How stargazing connects us…

Milky Way at the Lava Mountain peaks.                  Ansel Adams Wilderness

One of my earliest memories is of the stars. I don’t remember the details. I was 4. My two sisters and I were swaddled in blankets and huddled together on the hood of my dad’s old brown Chevy Citation. He was sitting in a camping chair smoking cigarettes, back when he still smoked, back when he still sported a solo ’stache. The only light I can recall is from the glowing embers at the end of the butt.

That, and the stars. More stars than I can remember ever seeing, though perhaps that’s because I was only 4, and everything seemed bigger. We had gone out to watch a meteor shower — maybe the Geminids, given how cold it was, though it just as easily could have been the Perseids on a chilly western Washington summer night. I’m not sure where we were, though I like to imagine we were parked on top of a grassy hill, or out in the middle of a field.

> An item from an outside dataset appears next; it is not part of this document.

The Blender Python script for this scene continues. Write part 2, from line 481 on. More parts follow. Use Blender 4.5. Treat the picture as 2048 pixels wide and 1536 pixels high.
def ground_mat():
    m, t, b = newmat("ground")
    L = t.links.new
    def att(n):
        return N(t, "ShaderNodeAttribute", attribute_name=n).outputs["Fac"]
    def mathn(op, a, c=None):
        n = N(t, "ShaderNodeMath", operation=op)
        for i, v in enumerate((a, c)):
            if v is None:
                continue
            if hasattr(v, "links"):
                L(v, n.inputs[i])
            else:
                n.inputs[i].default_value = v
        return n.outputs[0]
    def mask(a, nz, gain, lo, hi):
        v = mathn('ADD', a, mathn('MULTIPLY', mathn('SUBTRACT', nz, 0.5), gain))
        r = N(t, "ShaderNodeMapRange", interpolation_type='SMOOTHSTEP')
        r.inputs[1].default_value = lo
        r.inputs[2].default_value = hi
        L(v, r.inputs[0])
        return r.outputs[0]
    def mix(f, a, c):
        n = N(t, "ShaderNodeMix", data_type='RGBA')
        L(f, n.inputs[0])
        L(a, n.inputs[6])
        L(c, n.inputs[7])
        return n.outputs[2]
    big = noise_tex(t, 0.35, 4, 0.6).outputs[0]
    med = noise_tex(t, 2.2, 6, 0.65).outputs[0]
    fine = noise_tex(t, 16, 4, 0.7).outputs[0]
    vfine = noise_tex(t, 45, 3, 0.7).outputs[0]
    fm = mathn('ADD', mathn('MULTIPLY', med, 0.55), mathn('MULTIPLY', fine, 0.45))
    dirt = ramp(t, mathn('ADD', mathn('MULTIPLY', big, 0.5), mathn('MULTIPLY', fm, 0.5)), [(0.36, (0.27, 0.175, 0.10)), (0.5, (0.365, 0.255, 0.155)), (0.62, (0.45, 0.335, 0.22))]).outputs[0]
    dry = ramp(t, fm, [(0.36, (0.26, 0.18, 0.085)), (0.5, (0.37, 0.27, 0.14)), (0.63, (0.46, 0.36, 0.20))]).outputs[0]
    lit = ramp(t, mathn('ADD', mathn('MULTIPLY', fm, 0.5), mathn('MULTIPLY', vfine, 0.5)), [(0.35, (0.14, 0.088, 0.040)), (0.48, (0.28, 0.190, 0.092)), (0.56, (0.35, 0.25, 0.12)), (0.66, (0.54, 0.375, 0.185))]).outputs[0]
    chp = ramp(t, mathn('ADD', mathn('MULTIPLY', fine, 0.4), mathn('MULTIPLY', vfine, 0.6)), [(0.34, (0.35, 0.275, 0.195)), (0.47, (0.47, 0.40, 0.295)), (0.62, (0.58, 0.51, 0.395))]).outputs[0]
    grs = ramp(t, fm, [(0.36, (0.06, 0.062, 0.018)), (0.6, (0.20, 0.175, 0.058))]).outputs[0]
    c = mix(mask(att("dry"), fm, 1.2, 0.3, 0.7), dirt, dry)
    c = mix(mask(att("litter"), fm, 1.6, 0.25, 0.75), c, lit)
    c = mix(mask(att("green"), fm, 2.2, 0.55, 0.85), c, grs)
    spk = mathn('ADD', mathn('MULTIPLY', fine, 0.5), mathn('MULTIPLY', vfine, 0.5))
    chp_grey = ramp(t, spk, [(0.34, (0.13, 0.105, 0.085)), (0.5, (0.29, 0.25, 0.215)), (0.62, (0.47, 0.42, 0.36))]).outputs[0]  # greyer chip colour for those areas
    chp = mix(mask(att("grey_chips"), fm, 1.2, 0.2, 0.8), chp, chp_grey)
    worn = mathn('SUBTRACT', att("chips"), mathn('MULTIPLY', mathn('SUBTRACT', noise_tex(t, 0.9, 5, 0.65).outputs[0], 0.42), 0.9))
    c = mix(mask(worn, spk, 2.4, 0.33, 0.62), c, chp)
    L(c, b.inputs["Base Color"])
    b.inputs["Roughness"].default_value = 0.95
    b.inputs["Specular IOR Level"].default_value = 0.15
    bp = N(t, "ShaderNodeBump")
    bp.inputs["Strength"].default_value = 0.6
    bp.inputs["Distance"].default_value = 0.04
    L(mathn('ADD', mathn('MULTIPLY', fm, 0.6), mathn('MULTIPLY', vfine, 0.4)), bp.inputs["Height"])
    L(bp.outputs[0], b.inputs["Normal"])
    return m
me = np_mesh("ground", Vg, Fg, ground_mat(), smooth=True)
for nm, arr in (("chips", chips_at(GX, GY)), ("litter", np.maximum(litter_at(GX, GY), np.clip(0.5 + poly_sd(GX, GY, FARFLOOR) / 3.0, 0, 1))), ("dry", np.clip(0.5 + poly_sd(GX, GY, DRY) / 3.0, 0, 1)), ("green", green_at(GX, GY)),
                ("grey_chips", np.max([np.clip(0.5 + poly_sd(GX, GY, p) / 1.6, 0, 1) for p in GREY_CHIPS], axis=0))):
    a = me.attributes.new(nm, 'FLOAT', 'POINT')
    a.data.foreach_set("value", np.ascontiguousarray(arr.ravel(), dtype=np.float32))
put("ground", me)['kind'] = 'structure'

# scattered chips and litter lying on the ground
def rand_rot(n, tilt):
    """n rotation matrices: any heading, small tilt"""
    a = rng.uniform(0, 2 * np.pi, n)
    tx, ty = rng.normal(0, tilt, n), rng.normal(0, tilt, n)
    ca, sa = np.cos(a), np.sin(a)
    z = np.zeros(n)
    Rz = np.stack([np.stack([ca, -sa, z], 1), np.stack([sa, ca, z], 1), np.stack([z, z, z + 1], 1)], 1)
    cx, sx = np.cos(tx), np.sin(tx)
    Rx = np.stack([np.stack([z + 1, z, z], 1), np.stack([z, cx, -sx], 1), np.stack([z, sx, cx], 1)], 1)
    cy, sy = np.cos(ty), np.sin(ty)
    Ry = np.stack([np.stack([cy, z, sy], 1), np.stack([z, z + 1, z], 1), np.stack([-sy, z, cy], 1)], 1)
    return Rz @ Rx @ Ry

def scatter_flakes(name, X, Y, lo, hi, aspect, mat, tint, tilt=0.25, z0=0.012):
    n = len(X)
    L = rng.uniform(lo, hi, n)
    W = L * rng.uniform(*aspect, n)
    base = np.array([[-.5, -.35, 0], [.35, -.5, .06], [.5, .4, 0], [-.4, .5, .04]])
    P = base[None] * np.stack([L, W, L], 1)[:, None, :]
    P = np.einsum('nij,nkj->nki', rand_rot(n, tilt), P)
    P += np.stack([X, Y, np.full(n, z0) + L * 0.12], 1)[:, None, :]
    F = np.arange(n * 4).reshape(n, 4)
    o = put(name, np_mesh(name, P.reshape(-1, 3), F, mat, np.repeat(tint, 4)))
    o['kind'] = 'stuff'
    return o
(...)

Truthfully, I’m not even sure if this is a memory, or a dream that my 4-year-old self thought was real. I certainly don’t remember ever seeing so many stars again. Western Washington — especially along the heavily populated I-5 strip, where I spent most of my life — lacks good conditions for stargazing. Too many lights, too many clouds, too many trees, too low an elevation. I did not see the Milky Way until I was 25, driving through the deserts of the American Southwest.

I’m not alone. Eighty percent of Americans and a third of people around the world can no longer see the Milky Way, according to a global atlas of light pollution released in June by the National Oceanic and Atmospheric Administration and Italy’s Light Pollution Science and Technology Institute. If you look at the atlas, you can see that western Washington is a big blob of red and yellow, a concentrated source of light pollution. And as the region’s population continues to soar, and as people move to the suburbs and exurbs to escape the booming Seattle real estate market, that blob is likely to grow.

It’s hard to quantify the importance of dark skies and of stargazing. An astronomer at Kitt Peak Observatory near Tucson, Arizona, tried to explain it to me this past summer. He says there should be a public right to view the night sky, that the Milky Way has been a cultural, spiritual, even technological part of civilization for millennia. There’s something real and yet hard to describe to be gained from looking at a truly dark sky uninhibited by light pollution — perhaps an essential piece of humanity. Who knows what exactly? Not me. Not my dad. Not even the astronomer I spoke to, who had dedicated his life to the subject. And not even Kermit the Frog, who sang: “What’s so amazing / That keeps us stargazing / And what do we think we might see?” Yet we still keep looking up.